■ **PROVIDED INFORMATION**
────────────────────────────────────────

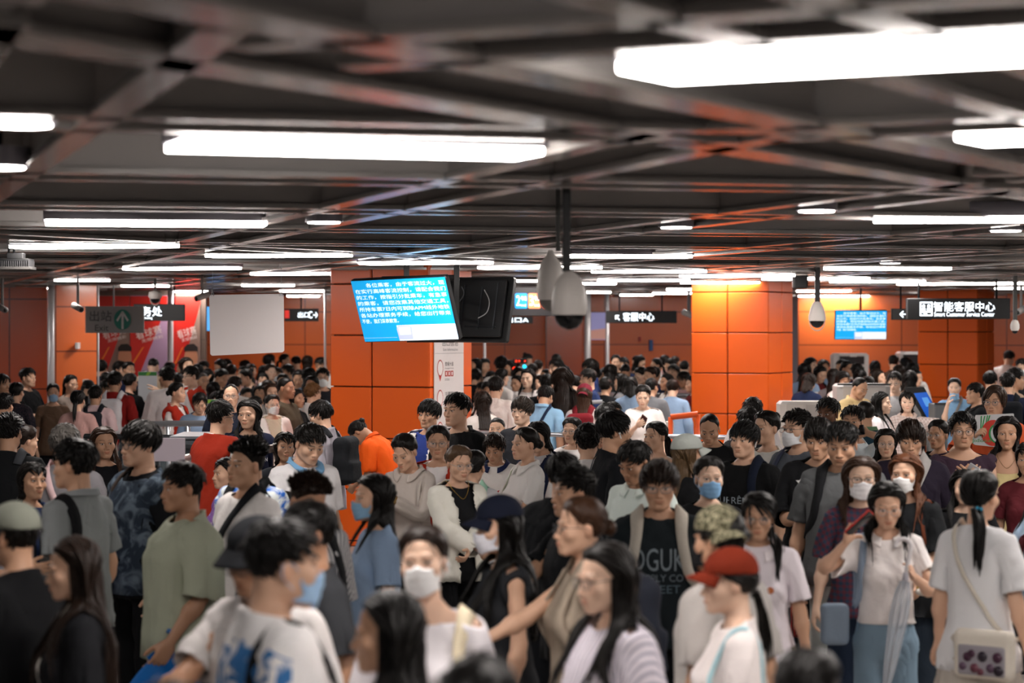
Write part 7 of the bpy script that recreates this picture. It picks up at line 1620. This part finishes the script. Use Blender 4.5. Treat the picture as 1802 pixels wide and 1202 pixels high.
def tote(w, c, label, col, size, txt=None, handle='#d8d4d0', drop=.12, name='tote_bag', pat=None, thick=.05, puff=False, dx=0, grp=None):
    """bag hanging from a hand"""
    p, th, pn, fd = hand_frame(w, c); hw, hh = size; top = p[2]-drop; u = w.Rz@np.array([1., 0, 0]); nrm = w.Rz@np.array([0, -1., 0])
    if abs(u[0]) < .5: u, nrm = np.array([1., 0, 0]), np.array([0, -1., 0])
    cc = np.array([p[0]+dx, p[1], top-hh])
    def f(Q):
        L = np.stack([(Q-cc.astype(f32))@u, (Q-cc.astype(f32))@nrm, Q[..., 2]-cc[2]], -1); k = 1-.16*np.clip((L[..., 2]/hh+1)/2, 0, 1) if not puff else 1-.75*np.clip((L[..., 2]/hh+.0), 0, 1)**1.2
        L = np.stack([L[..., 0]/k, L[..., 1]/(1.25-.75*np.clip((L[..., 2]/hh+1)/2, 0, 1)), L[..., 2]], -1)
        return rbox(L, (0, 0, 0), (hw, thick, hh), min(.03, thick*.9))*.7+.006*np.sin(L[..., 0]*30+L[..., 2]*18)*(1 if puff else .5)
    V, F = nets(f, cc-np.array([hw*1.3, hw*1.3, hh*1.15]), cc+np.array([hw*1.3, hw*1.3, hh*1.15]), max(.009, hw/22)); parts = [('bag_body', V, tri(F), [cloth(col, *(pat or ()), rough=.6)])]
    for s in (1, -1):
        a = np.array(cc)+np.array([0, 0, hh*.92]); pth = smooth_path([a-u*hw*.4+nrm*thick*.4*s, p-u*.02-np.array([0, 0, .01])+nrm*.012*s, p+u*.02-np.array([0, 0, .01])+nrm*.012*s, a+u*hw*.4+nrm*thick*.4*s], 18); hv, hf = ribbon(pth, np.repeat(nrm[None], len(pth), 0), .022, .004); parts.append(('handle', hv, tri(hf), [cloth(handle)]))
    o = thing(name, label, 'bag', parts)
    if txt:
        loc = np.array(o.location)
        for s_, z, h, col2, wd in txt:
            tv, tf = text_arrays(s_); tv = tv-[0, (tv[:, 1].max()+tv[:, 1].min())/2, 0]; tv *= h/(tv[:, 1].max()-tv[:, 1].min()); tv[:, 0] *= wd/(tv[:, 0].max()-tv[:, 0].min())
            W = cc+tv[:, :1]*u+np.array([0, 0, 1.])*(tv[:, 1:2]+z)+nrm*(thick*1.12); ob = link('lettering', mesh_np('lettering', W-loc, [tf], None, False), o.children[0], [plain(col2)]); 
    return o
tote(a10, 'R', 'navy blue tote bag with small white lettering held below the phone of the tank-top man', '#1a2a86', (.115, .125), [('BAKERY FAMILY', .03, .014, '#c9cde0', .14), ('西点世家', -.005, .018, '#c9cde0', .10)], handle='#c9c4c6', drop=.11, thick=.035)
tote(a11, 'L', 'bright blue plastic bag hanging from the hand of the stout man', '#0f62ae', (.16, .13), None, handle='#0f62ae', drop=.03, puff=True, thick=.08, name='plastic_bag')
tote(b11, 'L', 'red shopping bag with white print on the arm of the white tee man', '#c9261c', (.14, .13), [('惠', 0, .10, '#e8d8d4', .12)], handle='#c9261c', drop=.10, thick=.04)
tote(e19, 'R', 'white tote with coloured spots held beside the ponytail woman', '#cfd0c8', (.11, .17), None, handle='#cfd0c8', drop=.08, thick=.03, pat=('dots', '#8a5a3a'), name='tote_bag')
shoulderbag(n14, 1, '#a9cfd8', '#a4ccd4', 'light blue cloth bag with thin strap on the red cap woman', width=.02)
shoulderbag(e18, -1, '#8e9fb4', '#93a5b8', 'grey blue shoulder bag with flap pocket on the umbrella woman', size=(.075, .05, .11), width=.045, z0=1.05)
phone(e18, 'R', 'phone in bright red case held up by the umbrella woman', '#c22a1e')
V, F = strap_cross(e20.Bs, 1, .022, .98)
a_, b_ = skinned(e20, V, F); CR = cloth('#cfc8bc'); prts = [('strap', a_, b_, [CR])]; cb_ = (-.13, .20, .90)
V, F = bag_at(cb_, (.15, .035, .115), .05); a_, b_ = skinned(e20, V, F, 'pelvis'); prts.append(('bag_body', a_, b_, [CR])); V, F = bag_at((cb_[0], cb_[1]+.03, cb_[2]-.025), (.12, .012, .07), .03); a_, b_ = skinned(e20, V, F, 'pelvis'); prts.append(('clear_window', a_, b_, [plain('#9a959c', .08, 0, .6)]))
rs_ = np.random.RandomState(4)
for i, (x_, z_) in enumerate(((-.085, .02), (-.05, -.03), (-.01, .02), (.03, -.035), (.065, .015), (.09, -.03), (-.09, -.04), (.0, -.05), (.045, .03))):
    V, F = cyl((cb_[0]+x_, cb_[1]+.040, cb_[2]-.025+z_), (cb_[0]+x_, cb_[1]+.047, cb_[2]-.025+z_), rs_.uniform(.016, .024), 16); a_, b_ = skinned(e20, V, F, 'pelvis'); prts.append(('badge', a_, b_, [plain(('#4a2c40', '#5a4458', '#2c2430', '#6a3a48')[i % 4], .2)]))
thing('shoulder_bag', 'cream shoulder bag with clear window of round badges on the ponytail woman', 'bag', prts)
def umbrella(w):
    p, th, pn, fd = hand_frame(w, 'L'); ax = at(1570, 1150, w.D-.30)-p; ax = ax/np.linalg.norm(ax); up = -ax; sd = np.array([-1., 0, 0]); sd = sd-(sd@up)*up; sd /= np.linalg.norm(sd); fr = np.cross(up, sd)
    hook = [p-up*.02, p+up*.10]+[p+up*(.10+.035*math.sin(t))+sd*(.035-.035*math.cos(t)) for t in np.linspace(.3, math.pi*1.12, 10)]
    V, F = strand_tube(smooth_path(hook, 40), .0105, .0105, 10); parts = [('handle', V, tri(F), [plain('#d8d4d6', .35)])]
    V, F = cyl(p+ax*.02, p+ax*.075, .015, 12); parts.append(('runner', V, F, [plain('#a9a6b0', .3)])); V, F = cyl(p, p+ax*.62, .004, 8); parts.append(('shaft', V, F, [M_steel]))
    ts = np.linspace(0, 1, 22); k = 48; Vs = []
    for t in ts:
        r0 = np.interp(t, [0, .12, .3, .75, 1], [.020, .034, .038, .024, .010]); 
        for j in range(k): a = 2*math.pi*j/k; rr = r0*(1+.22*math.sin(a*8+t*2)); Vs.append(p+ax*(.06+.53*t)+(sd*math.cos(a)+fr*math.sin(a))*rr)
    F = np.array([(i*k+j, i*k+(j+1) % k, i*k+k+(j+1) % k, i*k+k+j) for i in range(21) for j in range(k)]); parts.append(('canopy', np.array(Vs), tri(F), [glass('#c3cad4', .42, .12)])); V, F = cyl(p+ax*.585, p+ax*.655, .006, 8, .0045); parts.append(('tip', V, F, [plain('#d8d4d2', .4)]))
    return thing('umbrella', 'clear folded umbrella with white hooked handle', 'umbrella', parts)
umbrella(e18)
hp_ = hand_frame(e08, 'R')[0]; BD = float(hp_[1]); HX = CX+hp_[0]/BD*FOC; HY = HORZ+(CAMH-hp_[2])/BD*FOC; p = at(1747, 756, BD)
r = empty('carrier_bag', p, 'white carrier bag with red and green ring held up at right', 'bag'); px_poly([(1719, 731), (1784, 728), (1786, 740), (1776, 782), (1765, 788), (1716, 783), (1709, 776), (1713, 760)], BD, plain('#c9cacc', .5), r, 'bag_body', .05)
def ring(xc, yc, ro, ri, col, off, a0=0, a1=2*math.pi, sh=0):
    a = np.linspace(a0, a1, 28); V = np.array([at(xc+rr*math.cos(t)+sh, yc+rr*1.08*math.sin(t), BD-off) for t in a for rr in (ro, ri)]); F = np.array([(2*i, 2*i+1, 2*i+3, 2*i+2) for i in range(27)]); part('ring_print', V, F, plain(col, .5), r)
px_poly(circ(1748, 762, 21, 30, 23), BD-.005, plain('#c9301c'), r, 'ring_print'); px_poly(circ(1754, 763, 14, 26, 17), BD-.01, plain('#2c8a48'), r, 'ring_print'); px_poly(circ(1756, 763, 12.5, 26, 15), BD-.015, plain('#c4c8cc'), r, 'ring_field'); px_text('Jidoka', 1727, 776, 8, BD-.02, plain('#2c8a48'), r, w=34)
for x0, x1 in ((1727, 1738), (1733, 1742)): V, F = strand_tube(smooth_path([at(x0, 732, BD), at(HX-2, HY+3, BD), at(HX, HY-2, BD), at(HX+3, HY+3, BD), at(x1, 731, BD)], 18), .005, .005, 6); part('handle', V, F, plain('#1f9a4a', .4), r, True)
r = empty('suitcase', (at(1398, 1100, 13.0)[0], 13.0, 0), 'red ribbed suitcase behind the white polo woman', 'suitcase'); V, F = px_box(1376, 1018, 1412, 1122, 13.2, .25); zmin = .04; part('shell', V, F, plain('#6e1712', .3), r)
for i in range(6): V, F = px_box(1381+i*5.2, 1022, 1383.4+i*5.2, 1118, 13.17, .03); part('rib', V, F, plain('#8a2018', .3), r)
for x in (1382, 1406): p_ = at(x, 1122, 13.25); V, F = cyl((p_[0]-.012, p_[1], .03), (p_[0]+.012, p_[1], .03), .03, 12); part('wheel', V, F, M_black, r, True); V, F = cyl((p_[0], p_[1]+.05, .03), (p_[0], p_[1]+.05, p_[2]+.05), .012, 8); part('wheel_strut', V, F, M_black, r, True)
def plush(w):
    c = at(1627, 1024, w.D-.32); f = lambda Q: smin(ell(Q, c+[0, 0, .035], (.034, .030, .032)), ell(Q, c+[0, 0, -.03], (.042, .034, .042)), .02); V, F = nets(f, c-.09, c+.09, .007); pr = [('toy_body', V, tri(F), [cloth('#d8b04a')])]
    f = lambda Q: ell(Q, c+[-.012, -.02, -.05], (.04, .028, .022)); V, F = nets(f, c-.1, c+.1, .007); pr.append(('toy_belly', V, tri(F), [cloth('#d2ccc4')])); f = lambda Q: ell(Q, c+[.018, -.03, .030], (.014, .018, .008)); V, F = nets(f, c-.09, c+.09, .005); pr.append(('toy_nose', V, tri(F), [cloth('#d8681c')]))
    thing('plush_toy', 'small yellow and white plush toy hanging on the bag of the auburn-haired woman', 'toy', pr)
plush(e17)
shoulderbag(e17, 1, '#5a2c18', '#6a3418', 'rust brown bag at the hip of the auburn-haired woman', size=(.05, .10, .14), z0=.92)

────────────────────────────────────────

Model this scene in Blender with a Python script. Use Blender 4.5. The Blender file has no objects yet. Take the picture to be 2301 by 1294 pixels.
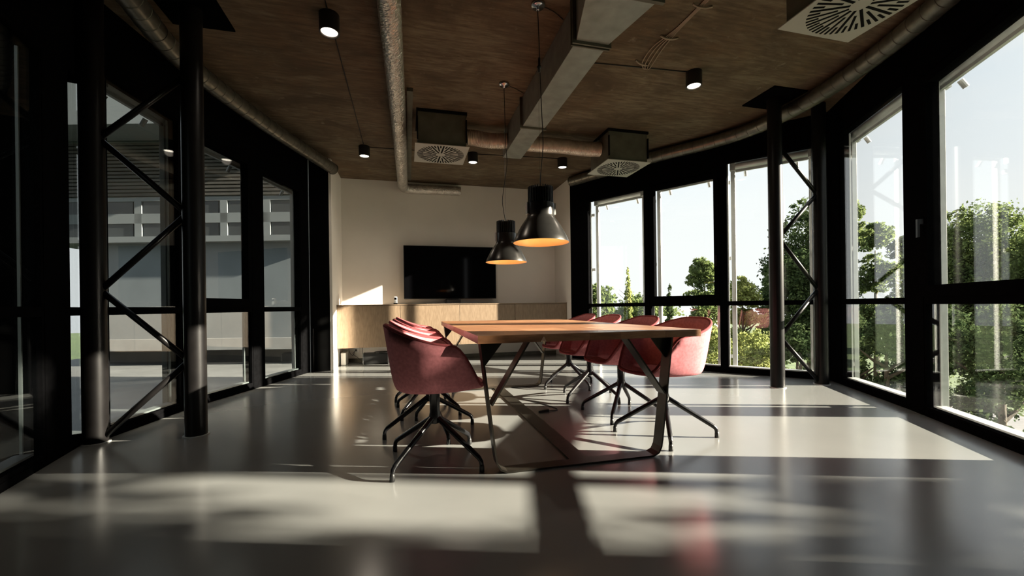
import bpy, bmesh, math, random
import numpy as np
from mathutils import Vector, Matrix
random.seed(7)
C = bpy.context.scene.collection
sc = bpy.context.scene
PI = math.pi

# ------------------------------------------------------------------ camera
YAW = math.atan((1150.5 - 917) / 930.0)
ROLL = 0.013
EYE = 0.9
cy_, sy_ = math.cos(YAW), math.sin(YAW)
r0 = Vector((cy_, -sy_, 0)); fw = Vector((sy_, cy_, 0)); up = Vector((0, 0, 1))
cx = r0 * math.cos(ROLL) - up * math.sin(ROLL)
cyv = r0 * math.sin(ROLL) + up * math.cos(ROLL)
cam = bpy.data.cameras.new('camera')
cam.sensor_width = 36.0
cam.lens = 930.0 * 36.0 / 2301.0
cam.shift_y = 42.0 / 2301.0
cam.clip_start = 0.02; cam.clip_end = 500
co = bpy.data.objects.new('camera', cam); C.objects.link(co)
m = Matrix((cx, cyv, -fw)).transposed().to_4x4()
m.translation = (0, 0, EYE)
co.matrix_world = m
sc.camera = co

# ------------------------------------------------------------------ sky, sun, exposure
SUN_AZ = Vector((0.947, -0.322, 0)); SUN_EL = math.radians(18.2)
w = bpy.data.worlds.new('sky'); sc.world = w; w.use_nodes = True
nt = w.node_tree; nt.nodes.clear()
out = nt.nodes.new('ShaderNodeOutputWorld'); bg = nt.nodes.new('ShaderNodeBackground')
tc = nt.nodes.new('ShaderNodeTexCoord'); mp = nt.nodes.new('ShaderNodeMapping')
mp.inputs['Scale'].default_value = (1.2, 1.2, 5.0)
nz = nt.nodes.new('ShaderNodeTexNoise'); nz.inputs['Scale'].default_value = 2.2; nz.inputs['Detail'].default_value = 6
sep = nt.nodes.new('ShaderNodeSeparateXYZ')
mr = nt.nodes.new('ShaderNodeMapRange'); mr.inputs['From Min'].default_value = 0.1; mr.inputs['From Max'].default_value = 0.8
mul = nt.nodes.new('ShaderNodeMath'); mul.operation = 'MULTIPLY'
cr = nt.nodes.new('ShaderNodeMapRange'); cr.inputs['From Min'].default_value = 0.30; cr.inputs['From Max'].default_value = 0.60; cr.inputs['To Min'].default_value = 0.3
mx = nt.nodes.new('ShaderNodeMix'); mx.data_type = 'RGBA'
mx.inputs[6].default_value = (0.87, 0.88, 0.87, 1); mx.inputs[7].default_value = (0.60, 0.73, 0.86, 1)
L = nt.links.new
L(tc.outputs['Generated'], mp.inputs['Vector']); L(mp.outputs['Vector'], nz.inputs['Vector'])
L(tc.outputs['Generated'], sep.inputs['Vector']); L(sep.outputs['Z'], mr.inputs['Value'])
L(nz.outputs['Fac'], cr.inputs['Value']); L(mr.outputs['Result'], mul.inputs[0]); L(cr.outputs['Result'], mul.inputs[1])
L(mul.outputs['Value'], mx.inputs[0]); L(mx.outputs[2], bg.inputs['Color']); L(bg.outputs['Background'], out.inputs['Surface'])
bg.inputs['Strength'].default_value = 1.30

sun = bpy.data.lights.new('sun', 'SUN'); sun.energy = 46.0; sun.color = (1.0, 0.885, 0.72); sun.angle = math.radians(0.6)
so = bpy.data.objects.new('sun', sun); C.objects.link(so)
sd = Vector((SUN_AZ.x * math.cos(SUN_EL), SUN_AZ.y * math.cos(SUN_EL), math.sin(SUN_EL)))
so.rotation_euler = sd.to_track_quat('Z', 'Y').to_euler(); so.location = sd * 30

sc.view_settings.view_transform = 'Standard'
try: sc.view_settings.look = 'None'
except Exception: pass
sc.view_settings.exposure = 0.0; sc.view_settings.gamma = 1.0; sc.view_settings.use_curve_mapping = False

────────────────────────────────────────

■ **PROBLEM DESCRIPTION**
Pictures are not part of the copy. Write out only the lines from the one containing "Model this scene" through the one containing "PI = math.pi", exactly as they stand, both included.

■ **RESULT OF THIS EXERCISE**
Model this scene in Blender with a Python script. Use Blender 4.5. The Blender file has no objects yet. Take the picture to be 2301 by 1294 pixels.
import bpy, bmesh, math, random
import numpy as np
from mathutils import Vector, Matrix
random.seed(7)
C = bpy.context.scene.collection
sc = bpy.context.scene
PI = math.pi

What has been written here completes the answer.